*DATASET SECTION*
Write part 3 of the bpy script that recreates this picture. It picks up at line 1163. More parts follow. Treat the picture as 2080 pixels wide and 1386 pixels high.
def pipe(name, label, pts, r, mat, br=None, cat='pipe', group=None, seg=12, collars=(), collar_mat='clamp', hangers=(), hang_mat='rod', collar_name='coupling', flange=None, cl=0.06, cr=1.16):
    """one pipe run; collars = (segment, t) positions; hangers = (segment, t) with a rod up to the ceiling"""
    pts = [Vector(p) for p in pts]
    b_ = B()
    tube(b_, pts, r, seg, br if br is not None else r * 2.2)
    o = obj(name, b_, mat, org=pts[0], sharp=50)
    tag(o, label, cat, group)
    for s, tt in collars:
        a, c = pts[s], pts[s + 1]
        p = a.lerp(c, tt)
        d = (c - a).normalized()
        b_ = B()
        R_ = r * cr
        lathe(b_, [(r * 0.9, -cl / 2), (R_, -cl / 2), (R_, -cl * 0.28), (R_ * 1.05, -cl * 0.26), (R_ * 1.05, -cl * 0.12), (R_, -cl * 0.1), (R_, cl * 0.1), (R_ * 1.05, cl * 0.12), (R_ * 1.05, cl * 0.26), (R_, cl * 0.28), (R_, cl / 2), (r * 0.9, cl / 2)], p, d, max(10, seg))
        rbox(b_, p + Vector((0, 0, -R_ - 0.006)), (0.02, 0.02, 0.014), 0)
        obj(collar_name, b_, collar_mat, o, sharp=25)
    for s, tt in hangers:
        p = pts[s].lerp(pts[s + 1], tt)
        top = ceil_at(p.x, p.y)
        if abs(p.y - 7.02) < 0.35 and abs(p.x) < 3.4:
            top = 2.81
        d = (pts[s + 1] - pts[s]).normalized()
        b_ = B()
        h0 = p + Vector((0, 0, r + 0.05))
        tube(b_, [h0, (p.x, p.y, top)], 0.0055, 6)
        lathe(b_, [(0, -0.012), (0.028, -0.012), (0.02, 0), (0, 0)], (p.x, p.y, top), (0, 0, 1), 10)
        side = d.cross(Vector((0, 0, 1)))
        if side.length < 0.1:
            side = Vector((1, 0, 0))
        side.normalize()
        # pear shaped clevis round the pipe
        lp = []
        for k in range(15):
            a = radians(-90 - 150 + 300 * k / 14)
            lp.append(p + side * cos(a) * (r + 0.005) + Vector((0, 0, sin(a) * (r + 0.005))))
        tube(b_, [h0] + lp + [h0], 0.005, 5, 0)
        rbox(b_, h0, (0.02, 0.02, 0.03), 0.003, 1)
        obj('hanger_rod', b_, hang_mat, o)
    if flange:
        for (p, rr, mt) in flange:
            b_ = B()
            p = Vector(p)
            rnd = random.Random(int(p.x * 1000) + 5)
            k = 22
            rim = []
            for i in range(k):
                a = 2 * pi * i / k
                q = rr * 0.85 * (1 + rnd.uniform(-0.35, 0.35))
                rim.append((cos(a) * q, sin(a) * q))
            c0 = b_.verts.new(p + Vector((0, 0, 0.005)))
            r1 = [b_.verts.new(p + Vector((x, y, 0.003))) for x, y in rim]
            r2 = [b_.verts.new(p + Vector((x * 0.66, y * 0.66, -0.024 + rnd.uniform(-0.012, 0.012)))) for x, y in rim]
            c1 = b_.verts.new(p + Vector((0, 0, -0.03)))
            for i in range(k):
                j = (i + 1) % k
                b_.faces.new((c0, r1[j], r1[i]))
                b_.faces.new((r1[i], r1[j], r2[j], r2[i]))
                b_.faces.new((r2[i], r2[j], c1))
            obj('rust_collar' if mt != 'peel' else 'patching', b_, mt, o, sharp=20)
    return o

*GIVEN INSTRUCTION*
Go through the listing and print each line exactly as it appears.

*ANSWER TO THIS TASK*
Write part 3 of the bpy script that recreates this picture. It picks up at line 1163. More parts follow. Treat the picture as 2080 pixels wide and 1386 pixels high.
def pipe(name, label, pts, r, mat, br=None, cat='pipe', group=None, seg=12, collars=(), collar_mat='clamp', hangers=(), hang_mat='rod', collar_name='coupling', flange=None, cl=0.06, cr=1.16):
    """one pipe run; collars = (segment, t) positions; hangers = (segment, t) with a rod up to the ceiling"""
    pts = [Vector(p) for p in pts]
    b_ = B()
    tube(b_, pts, r, seg, br if br is not None else r * 2.2)
    o = obj(name, b_, mat, org=pts[0], sharp=50)
    tag(o, label, cat, group)
    for s, tt in collars:
        a, c = pts[s], pts[s + 1]
        p = a.lerp(c, tt)
        d = (c - a).normalized()
        b_ = B()
        R_ = r * cr
        lathe(b_, [(r * 0.9, -cl / 2), (R_, -cl / 2), (R_, -cl * 0.28), (R_ * 1.05, -cl * 0.26), (R_ * 1.05, -cl * 0.12), (R_, -cl * 0.1), (R_, cl * 0.1), (R_ * 1.05, cl * 0.12), (R_ * 1.05, cl * 0.26), (R_, cl * 0.28), (R_, cl / 2), (r * 0.9, cl / 2)], p, d, max(10, seg))
        rbox(b_, p + Vector((0, 0, -R_ - 0.006)), (0.02, 0.02, 0.014), 0)
        obj(collar_name, b_, collar_mat, o, sharp=25)
    for s, tt in hangers:
        p = pts[s].lerp(pts[s + 1], tt)
        top = ceil_at(p.x, p.y)
        if abs(p.y - 7.02) < 0.35 and abs(p.x) < 3.4:
            top = 2.81
        d = (pts[s + 1] - pts[s]).normalized()
        b_ = B()
        h0 = p + Vector((0, 0, r + 0.05))
        tube(b_, [h0, (p.x, p.y, top)], 0.0055, 6)
        lathe(b_, [(0, -0.012), (0.028, -0.012), (0.02, 0), (0, 0)], (p.x, p.y, top), (0, 0, 1), 10)
        side = d.cross(Vector((0, 0, 1)))
        if side.length < 0.1:
            side = Vector((1, 0, 0))
        side.normalize()
        # pear shaped clevis round the pipe
        lp = []
        for k in range(15):
            a = radians(-90 - 150 + 300 * k / 14)
            lp.append(p + side * cos(a) * (r + 0.005) + Vector((0, 0, sin(a) * (r + 0.005))))
        tube(b_, [h0] + lp + [h0], 0.005, 5, 0)
        rbox(b_, h0, (0.02, 0.02, 0.03), 0.003, 1)
        obj('hanger_rod', b_, hang_mat, o)
    if flange:
        for (p, rr, mt) in flange:
            b_ = B()
            p = Vector(p)
            rnd = random.Random(int(p.x * 1000) + 5)
            k = 22
            rim = []
            for i in range(k):
                a = 2 * pi * i / k
                q = rr * 0.85 * (1 + rnd.uniform(-0.35, 0.35))
                rim.append((cos(a) * q, sin(a) * q))
            c0 = b_.verts.new(p + Vector((0, 0, 0.005)))
            r1 = [b_.verts.new(p + Vector((x, y, 0.003))) for x, y in rim]
            r2 = [b_.verts.new(p + Vector((x * 0.66, y * 0.66, -0.024 + rnd.uniform(-0.012, 0.012)))) for x, y in rim]
            c1 = b_.verts.new(p + Vector((0, 0, -0.03)))
            for i in range(k):
                j = (i + 1) % k
                b_.faces.new((c0, r1[j], r1[i]))
                b_.faces.new((r1[i], r1[j], r2[j], r2[i]))
                b_.faces.new((r2[i], r2[j], c1))
            obj('rust_collar' if mt != 'peel' else 'patching', b_, mt, o, sharp=20)
    return o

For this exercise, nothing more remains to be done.